Having found that the trial court’s ruling was not clearly erroneous inasmuch as it was found there were no material misrepresentations or concealments we do not reach the matter of rescission. The chancellor did not shift the duty of the seller to reveal and disclose material facts to the buyer. The appellee was an employee and a stockholder but he had been denied policy making authority. He probably had no more inside information than appellant at the time of closing the transaction. The misstatement or nondisclosure of facts must be such that a reasonable person would consider it important in making a decision before it is material. Lane v. Midwest Bancshares Corporation, 337 F. Supp. 1200 (E.D. Ark. 1972). If there was no material misrepresentation or failure to disclose then there is no right to rescind.
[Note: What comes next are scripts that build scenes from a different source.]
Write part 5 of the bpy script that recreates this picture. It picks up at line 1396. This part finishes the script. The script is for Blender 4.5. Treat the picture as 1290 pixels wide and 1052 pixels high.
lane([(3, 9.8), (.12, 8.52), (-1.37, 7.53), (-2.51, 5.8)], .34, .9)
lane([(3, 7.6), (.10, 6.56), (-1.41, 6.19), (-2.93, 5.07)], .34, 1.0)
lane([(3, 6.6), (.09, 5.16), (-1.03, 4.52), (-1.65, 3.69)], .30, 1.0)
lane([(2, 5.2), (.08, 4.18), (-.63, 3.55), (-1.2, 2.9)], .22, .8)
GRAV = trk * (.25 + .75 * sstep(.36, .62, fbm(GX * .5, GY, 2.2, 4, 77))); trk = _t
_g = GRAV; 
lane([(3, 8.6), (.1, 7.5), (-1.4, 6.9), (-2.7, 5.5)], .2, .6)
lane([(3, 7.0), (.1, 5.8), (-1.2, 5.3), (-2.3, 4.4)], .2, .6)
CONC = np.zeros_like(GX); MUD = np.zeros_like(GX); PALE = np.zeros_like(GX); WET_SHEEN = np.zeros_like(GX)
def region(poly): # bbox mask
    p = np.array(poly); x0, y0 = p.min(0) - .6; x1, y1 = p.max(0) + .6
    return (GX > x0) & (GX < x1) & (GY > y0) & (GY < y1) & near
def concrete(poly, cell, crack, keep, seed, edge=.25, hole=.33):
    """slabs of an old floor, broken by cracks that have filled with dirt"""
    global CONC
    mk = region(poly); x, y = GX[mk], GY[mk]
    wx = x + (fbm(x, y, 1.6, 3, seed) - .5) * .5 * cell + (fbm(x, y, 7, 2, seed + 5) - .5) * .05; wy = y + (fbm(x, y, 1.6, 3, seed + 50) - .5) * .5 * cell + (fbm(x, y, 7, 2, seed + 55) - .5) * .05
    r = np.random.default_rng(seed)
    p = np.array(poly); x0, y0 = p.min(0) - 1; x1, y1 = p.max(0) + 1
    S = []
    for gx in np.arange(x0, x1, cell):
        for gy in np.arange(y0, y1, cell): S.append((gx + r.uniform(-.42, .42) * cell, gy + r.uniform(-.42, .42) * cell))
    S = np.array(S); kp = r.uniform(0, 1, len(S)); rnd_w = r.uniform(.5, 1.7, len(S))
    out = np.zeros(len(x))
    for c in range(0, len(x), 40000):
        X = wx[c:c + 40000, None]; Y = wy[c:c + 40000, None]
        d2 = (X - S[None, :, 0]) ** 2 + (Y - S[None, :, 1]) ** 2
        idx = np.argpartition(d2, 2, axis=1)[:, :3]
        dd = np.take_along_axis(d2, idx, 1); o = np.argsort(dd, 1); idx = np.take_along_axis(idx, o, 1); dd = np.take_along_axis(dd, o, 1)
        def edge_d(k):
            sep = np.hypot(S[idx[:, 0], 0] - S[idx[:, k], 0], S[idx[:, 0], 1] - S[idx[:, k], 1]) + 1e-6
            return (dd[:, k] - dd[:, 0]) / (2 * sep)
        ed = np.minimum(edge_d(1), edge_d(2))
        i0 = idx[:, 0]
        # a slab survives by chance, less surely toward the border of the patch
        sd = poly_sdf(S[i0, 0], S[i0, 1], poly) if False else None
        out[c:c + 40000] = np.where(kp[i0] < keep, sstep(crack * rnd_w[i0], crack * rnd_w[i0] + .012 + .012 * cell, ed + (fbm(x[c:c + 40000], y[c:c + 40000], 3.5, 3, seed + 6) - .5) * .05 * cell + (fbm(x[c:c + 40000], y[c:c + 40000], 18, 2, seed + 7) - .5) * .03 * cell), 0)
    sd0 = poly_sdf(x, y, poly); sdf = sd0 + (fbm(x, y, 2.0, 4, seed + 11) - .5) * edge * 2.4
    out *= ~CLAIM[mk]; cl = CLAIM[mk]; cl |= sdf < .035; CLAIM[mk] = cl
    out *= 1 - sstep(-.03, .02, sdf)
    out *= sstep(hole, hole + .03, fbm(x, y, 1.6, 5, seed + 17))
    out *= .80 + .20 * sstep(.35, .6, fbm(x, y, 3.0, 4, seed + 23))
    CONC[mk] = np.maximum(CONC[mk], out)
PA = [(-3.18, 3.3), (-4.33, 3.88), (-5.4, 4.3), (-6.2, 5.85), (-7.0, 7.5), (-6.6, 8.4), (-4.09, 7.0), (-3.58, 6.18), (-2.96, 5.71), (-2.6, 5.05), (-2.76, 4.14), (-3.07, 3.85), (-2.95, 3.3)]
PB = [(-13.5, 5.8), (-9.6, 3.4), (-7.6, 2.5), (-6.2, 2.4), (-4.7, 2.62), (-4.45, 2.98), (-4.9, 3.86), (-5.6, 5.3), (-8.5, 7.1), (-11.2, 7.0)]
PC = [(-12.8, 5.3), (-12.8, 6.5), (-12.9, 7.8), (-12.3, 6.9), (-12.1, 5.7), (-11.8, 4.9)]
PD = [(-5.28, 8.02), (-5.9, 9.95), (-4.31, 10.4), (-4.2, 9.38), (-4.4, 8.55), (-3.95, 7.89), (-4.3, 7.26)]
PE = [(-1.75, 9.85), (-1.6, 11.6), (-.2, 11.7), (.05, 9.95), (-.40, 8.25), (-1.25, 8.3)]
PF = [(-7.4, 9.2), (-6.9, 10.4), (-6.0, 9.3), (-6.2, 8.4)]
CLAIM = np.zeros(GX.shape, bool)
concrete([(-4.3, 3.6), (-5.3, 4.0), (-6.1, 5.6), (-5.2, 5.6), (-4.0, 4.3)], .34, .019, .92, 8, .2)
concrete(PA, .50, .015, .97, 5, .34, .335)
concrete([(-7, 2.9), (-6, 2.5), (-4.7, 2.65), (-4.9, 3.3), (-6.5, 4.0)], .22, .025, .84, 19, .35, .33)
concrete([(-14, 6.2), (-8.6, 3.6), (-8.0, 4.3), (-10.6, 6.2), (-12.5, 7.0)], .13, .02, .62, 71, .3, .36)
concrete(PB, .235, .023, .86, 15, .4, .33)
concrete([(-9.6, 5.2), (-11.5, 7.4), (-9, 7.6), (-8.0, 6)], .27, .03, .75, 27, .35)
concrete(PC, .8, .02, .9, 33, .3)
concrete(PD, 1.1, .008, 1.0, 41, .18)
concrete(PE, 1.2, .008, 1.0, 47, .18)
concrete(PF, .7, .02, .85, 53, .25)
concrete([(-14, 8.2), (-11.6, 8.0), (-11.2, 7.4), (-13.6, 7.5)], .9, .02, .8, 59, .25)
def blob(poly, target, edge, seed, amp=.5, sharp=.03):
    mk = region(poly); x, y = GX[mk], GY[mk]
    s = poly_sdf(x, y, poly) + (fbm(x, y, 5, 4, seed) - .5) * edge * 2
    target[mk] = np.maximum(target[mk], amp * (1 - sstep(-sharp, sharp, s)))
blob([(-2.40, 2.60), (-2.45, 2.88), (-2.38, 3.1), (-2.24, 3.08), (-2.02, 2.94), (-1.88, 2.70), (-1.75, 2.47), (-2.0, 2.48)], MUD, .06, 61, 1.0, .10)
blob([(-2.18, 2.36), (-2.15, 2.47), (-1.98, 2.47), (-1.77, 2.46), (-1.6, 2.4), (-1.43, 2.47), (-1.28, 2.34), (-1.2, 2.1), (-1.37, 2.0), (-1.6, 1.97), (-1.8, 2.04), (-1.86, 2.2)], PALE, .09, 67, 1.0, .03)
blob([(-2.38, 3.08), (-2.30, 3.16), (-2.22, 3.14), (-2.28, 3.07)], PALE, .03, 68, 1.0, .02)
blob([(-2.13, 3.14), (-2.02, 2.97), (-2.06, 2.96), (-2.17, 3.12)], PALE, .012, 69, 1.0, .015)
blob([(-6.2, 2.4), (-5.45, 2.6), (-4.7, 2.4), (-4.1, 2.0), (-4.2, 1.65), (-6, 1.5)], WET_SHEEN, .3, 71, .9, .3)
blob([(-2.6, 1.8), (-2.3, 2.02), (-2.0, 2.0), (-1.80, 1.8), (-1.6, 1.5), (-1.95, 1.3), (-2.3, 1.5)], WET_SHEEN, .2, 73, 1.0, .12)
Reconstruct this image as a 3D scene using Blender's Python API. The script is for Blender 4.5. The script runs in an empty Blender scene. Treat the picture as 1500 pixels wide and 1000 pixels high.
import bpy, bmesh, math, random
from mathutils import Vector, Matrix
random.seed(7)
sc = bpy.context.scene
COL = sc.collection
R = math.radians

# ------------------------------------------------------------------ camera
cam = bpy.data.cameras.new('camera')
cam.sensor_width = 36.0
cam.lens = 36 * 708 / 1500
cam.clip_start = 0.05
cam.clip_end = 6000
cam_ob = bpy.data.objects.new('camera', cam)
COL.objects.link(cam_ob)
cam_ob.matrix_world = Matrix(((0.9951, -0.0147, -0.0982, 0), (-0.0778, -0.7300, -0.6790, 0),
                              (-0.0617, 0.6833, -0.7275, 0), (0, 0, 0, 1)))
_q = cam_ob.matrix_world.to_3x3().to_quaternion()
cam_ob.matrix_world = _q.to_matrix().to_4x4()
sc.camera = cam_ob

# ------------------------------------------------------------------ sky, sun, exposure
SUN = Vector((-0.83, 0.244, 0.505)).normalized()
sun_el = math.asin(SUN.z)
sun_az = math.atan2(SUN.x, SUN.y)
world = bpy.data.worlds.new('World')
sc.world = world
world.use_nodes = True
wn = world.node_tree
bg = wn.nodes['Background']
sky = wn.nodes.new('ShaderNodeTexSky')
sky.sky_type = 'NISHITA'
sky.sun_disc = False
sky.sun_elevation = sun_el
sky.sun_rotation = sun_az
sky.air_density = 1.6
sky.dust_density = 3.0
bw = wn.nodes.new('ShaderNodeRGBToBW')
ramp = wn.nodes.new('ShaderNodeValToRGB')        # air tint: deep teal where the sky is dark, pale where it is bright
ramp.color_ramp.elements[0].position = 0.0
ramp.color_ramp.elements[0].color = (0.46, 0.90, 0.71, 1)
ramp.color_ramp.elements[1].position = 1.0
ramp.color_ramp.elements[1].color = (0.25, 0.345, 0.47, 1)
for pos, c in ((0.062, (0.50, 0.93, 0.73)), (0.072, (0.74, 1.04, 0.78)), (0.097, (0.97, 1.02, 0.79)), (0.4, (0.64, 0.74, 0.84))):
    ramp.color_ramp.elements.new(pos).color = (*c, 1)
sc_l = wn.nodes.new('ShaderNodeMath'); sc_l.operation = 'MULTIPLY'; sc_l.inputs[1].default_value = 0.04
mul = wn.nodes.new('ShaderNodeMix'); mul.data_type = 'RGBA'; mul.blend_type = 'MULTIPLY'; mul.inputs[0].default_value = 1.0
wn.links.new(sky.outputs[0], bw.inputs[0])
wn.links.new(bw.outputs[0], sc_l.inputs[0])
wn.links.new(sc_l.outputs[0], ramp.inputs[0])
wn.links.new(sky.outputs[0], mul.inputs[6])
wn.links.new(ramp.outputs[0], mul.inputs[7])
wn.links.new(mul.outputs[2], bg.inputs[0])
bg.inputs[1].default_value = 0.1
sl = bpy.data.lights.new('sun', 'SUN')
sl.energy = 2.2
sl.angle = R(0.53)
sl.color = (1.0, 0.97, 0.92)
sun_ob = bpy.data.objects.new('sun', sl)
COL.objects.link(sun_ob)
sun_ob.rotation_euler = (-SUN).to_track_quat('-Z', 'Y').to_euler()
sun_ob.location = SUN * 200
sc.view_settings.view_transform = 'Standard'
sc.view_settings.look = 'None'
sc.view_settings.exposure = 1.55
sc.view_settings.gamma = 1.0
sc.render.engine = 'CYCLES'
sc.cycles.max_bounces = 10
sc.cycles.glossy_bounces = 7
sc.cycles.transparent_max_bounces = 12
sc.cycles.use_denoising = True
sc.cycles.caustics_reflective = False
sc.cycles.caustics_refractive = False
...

Appellants argue the chancellor erred in failing to find that appellee breached his agreement not to compete with Spaulding. The agreement as modified and signed by the parties states in part as follows:

It is understood and agreed that Rogers will be or may become associated with the firm, Sportstop, Incorporated, and/or his son James W. Rogers, and that Rogers will not be in violation of the foregoing covenant by virtue of such association and his activities connected therewith, whether it be in the capacity as an employee, officer, partner, advisor, consultant, lender, stockholder, or any other type of association.

Rogers is now associated with Sportstop, Incorporated. The above quoted sentence clearly states that appellee will not be in violation of the agreement by working for Sportstop in any capacity. Therefore, the chancellor’s decree holding that there had been no violation of the agreement is not clearly against the preponderance of the evidence.

Affirmed.

Hollingsworth, J., not participating.